To do: What is needed here is an exact copy of every entry.

Entries supplied:
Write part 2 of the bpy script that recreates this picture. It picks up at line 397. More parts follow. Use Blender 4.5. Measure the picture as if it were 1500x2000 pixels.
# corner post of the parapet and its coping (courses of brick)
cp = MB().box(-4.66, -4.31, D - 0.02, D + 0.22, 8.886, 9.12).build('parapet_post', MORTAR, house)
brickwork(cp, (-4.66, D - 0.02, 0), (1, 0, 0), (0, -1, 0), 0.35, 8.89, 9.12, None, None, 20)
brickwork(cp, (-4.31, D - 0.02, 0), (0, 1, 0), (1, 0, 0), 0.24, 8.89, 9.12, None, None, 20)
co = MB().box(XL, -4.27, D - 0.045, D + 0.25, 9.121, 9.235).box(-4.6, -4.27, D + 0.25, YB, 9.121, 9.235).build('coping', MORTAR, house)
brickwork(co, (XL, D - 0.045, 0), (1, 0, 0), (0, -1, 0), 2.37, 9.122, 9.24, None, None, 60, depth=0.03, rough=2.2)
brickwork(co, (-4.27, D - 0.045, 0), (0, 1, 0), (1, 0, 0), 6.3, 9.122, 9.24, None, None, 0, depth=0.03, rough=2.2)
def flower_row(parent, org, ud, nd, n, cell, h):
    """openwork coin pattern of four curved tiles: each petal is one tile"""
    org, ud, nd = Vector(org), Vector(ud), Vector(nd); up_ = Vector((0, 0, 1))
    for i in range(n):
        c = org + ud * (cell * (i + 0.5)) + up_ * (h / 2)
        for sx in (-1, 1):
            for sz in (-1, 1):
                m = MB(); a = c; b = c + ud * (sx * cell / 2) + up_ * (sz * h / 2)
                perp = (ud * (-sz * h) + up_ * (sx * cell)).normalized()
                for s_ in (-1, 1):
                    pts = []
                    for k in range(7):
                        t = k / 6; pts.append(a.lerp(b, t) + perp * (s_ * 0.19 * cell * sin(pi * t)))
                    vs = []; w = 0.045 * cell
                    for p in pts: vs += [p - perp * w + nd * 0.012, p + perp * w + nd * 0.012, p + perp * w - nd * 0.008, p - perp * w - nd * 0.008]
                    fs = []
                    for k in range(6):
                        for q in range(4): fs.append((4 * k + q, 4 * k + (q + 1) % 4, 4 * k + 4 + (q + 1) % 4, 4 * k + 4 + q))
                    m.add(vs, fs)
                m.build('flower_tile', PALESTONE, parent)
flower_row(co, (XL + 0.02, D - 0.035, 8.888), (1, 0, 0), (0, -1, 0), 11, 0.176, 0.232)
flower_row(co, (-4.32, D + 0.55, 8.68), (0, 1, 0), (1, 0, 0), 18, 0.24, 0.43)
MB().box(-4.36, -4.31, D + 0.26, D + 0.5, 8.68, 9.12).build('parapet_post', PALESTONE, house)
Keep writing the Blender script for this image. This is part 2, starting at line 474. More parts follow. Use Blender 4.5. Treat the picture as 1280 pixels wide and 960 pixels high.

Answer to this task:
Write part 2 of the bpy script that recreates this picture. It picks up at line 397. More parts follow. Use Blender 4.5. Measure the picture as if it were 1500x2000 pixels.
# corner post of the parapet and its coping (courses of brick)
cp = MB().box(-4.66, -4.31, D - 0.02, D + 0.22, 8.886, 9.12).build('parapet_post', MORTAR, house)
brickwork(cp, (-4.66, D - 0.02, 0), (1, 0, 0), (0, -1, 0), 0.35, 8.89, 9.12, None, None, 20)
brickwork(cp, (-4.31, D - 0.02, 0), (0, 1, 0), (1, 0, 0), 0.24, 8.89, 9.12, None, None, 20)
co = MB().box(XL, -4.27, D - 0.045, D + 0.25, 9.121, 9.235).box(-4.6, -4.27, D + 0.25, YB, 9.121, 9.235).build('coping', MORTAR, house)
brickwork(co, (XL, D - 0.045, 0), (1, 0, 0), (0, -1, 0), 2.37, 9.122, 9.24, None, None, 60, depth=0.03, rough=2.2)
brickwork(co, (-4.27, D - 0.045, 0), (0, 1, 0), (1, 0, 0), 6.3, 9.122, 9.24, None, None, 0, depth=0.03, rough=2.2)
def flower_row(parent, org, ud, nd, n, cell, h):
    """openwork coin pattern of four curved tiles: each petal is one tile"""
    org, ud, nd = Vector(org), Vector(ud), Vector(nd); up_ = Vector((0, 0, 1))
    for i in range(n):
        c = org + ud * (cell * (i + 0.5)) + up_ * (h / 2)
        for sx in (-1, 1):
            for sz in (-1, 1):
                m = MB(); a = c; b = c + ud * (sx * cell / 2) + up_ * (sz * h / 2)
                perp = (ud * (-sz * h) + up_ * (sx * cell)).normalized()
                for s_ in (-1, 1):
                    pts = []
                    for k in range(7):
                        t = k / 6; pts.append(a.lerp(b, t) + perp * (s_ * 0.19 * cell * sin(pi * t)))
                    vs = []; w = 0.045 * cell
                    for p in pts: vs += [p - perp * w + nd * 0.012, p + perp * w + nd * 0.012, p + perp * w - nd * 0.008, p - perp * w - nd * 0.008]
                    fs = []
                    for k in range(6):
                        for q in range(4): fs.append((4 * k + q, 4 * k + (q + 1) % 4, 4 * k + 4 + (q + 1) % 4, 4 * k + 4 + q))
                    m.add(vs, fs)
                m.build('flower_tile', PALESTONE, parent)
flower_row(co, (XL + 0.02, D - 0.035, 8.888), (1, 0, 0), (0, -1, 0), 11, 0.176, 0.232)
flower_row(co, (-4.32, D + 0.55, 8.68), (0, 1, 0), (1, 0, 0), 18, 0.24, 0.43)
MB().box(-4.36, -4.31, D + 0.26, D + 0.5, 8.68, 9.12).build('parapet_post', PALESTONE, house)
Keep writing the Blender script for this image. This is part 2, starting at line 474. More parts follow. Use Blender 4.5. Treat the picture as 1280 pixels wide and 960 pixels high.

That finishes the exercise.